What really marked out NZ for me was the foliage and trees which were quite different from what I’d seen anywhere else (cabbage trees [they don’t look like cabbages, IMO], flax stretching out to the distance, the tall and long-lived kauri trees, nikau palms [trans “without (coco)nuts”], a multitude of ferns). It was all very lush and, to British eyes, looked very tropical. No doubt part of the abundance of trees was due to timber being a major industry in New Zealand (this was news to me).
Sheep farming had reduced drastically (also news to me; I think from around 90k to 30k sheep or farms) since dairy farming was now more lucrative and many farmers had switched over to dairy. Merino wool was still expensive and was often mixed with possum fur, a creature much loathed by New Zealanders. I bought a pair of possum slippers thinking I was doing the New Zealanders a favour (and the slippers were still quite expensive given that possum are a pest), but our tour guide just looked vaguely horrified that I would want something possum-like.
Our tour had around 44 people including Americans, Canadians, Australians, Norwegians, British, and South Africans.

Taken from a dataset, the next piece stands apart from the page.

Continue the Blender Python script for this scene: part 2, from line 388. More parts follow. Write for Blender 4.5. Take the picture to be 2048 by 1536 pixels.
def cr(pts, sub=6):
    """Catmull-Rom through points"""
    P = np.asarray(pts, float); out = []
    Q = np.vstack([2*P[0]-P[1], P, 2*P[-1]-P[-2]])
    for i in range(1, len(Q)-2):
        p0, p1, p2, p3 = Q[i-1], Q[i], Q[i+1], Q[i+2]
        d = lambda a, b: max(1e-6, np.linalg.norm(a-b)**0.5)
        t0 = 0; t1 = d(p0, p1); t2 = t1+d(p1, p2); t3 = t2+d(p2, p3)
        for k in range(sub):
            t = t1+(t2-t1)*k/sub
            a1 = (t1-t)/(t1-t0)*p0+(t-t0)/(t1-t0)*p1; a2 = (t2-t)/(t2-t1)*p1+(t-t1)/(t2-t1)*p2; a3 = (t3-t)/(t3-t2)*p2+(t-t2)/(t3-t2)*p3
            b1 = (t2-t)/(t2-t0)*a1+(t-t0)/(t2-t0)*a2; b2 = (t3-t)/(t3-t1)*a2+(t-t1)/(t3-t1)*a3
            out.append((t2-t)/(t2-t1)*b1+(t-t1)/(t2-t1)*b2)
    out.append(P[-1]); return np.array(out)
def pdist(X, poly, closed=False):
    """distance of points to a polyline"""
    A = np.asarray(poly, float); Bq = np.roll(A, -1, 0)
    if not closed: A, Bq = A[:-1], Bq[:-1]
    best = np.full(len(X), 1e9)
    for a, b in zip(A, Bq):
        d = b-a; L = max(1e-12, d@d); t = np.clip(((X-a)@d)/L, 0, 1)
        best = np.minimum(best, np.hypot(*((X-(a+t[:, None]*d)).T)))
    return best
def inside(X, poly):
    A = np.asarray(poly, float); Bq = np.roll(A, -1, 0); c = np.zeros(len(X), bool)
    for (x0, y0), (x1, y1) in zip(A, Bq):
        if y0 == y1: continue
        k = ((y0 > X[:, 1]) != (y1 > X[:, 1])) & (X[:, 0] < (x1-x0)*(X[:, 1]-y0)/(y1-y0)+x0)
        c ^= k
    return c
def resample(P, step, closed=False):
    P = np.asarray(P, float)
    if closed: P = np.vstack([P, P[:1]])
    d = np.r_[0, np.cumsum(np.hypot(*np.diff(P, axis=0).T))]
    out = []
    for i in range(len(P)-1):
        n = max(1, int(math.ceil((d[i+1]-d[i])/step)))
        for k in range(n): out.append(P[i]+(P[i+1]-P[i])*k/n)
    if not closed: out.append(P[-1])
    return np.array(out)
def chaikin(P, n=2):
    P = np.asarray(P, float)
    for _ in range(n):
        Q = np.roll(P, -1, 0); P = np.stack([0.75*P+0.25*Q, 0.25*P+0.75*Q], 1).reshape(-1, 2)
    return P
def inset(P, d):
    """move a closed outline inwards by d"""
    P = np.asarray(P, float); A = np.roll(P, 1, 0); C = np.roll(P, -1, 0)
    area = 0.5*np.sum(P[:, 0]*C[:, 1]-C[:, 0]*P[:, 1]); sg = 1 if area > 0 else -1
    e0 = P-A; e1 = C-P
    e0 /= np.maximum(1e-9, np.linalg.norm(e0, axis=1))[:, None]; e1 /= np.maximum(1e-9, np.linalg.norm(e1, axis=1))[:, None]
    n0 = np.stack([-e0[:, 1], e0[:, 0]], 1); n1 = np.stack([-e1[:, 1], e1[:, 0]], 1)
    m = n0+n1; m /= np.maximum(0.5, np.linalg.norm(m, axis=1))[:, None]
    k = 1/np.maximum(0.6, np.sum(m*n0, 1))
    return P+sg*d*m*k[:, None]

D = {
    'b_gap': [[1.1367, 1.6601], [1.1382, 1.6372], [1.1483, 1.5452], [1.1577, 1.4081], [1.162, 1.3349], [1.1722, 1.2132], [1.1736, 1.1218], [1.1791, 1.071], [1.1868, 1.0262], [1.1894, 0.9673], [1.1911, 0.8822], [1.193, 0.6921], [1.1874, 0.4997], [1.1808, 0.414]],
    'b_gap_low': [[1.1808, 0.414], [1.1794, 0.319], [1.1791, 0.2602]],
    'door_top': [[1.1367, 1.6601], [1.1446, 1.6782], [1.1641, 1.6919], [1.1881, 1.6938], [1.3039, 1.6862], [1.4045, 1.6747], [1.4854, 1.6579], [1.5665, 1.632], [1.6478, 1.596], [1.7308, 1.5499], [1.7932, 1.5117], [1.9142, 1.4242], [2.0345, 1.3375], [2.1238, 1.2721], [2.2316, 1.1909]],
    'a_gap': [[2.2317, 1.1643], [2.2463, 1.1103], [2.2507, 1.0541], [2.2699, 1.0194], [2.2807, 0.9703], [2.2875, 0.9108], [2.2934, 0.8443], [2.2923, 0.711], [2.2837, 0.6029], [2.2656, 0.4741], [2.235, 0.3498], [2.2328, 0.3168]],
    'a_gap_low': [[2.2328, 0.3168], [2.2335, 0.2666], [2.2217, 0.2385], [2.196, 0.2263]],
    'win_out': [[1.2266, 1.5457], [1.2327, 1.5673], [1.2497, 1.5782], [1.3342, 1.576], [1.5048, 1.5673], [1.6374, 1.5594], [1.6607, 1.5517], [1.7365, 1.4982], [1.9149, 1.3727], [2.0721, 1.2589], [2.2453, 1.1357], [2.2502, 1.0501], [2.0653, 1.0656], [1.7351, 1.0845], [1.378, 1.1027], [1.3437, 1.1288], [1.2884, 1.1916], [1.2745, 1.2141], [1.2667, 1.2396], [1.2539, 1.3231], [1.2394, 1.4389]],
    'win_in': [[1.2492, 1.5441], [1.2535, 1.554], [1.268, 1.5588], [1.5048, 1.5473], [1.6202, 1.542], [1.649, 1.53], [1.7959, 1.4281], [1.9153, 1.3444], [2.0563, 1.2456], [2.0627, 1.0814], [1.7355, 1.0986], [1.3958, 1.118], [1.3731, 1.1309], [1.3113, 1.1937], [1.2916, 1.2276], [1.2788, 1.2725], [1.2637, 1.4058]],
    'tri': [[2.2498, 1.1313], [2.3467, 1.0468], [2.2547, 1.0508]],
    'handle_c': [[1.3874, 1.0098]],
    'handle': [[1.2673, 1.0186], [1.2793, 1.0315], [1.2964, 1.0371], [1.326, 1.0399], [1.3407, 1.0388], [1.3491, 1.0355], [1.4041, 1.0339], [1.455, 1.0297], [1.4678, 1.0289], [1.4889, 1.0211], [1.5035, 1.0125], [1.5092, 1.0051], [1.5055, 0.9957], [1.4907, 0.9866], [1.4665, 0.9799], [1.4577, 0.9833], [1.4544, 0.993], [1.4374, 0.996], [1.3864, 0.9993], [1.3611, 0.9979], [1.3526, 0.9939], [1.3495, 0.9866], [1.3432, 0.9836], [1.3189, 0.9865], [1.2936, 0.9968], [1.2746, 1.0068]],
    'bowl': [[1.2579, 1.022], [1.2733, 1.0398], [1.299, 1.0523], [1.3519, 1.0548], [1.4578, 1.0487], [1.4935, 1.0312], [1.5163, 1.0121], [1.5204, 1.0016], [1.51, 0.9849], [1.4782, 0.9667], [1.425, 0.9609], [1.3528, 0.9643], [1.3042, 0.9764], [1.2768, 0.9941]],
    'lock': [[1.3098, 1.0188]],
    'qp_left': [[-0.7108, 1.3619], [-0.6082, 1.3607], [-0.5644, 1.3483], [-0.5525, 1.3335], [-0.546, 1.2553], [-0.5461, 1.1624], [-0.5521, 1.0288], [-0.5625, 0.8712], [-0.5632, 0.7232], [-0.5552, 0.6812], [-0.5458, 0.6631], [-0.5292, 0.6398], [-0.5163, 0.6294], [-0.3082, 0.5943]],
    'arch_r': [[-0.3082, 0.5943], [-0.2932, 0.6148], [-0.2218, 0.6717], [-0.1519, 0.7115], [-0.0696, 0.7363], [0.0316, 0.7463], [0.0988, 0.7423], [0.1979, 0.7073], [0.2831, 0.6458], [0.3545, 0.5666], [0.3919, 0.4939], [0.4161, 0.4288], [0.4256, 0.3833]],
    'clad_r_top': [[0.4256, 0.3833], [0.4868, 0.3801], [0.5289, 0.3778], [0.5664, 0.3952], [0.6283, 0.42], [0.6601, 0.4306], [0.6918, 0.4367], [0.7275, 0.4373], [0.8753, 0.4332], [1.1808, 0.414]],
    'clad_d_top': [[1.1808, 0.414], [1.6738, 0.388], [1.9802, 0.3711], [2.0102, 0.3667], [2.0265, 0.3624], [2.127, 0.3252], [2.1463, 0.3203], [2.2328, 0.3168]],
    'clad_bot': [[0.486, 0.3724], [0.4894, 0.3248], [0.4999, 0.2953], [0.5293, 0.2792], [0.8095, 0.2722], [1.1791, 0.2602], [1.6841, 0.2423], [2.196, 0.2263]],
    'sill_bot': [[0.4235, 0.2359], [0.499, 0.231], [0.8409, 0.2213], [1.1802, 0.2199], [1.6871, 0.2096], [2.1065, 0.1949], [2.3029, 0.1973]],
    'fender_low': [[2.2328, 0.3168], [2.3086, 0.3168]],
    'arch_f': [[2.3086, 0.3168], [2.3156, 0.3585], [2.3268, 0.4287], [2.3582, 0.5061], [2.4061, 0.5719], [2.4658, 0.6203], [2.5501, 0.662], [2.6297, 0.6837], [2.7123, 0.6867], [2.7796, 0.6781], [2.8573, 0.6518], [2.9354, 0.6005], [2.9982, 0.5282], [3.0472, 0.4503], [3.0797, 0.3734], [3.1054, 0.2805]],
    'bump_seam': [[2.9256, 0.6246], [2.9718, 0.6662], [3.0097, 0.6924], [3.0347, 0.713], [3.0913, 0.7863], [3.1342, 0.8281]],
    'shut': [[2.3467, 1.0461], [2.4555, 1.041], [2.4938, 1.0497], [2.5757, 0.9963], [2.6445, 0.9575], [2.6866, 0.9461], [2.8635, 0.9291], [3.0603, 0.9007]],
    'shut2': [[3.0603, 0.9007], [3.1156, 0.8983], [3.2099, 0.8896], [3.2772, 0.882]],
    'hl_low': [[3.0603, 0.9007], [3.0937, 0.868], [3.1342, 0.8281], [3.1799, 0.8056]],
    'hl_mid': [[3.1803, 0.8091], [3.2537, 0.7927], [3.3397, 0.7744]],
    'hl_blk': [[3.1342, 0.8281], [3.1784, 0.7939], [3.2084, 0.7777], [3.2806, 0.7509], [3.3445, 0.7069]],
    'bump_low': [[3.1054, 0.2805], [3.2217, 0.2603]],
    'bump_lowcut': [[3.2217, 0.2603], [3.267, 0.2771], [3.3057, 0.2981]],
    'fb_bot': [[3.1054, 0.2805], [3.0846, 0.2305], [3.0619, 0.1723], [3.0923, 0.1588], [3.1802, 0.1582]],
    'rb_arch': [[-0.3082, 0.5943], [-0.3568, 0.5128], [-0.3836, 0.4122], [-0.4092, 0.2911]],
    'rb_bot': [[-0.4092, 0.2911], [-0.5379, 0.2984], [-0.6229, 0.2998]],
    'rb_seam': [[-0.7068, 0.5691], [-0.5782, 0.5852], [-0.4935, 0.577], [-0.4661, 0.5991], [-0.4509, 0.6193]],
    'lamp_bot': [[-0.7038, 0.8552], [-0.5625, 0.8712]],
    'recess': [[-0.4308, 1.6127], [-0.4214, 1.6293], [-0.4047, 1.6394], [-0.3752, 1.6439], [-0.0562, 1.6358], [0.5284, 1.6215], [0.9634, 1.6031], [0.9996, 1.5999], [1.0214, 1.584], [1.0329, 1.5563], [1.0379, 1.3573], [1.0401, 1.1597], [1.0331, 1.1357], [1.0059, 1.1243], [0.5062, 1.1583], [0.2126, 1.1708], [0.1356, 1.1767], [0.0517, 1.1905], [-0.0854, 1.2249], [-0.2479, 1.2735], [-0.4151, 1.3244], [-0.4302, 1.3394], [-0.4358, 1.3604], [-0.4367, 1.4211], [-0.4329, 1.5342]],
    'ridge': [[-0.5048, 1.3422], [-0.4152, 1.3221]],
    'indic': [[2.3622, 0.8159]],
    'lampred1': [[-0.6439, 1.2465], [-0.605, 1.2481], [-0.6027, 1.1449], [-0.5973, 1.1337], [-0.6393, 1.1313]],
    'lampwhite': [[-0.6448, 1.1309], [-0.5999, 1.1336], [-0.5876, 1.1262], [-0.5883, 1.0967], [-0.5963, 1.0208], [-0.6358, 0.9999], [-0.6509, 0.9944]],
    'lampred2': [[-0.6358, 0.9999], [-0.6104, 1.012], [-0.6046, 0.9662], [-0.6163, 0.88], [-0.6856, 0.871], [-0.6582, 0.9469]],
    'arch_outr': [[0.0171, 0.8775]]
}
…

Lena and I were probably among the youngest in age, but some in their 80s were younger in spirit and possibly even in physical health than we were. I can only pray that I will be healthy enough to be enjoying travelling around in 30 years’ time.
Our tour guide unwittingly gave us a smattering of NZ lingo – “It’s all good, folks”, “sweet as”, “holy heck” were all well-used phrases over the 15 days. At first we thought he was trying to tell us that there were no ski pistes in NZ, but it turned out that he meant “pests” not “pistes”. Oh, and during our time there, NZ got to the cricket finals but eventually lost to the “West Island” (Australia). We had a running commentary throughout.
I couldn’t quite get my head round that it was March, because, particularly towards the end of our trip, it was clearly autumn in NZ. In Vienna on my way back, it looked clearly like winter with snow as we landed. And when I arrived back in Egypt, it felt like summer. My mind was completely screwed up by all this; I just couldn’t fathom it out.
So, that’s my potted impressions of NZ. A bit like the tour itself, so short an impression that you probably feel cheated. Having thought it would be a once-in-a-lifetime trip, I’m already wishing I could return.
What really marked out NZ for me was the foliage and trees which were quite different from what I’d seen anywhere else (cabbage trees [they don’t look like cabbages, IMO], flax stretching out to the distance, the tall and long-lived kauri trees, nikau palms [trans “without (coco)nuts”], a multitude of ferns). It was all very lush and, to British eyes, looked very tropical. No doubt part of the abundance of trees was due to timber being a major industry in New Zealand (this was news to me).
Sheep farming had reduced drastically (also news to me; I think from around 90k to 30k sheep or farms) since dairy farming was now more lucrative and many farmers had switched over to dairy. Merino wool was still expensive and was often mixed with possum fur, a creature much loathed by New Zealanders. I bought a pair of possum slippers thinking I was doing the New Zealanders a favour (and the slippers were still quite expensive given that possum are a pest), but our tour guide just looked vaguely horrified that I would want something possum-like.
Our tour had around 44 people including Americans, Canadians, Australians, Norwegians, British, and South Africans. Lena and I were probably among the youngest in age, but some in their 80s were younger in spirit and possibly even in physical health than we were. I can only pray that I will be healthy enough to be enjoying travelling around in 30 years’ time.
Our tour guide unwittingly gave us a smattering of NZ lingo – “It’s all good, folks”, “sweet as”, “holy heck” were all well-used phrases over the 15 days. At first we thought he was trying to tell us that there were no ski pistes in NZ, but it turned out that he meant “pests” not “pistes”. Oh, and during our time there, NZ got to the cricket finals but eventually lost to the “West Island” (Australia). We had a running commentary throughout.
I couldn’t quite get my head round that it was March, because, particularly towards the end of our trip, it was clearly autumn in NZ. In Vienna on my way back, it looked clearly like winter with snow as we landed. And when I arrived back in Egypt, it felt like summer. My mind was completely screwed up by all this; I just couldn’t fathom it out.
So, that’s my potted impressions of NZ. A bit like the tour itself, so short an impression that you probably feel cheated. Having thought it would be a once-in-a-lifetime trip, I’m already wishing I could return.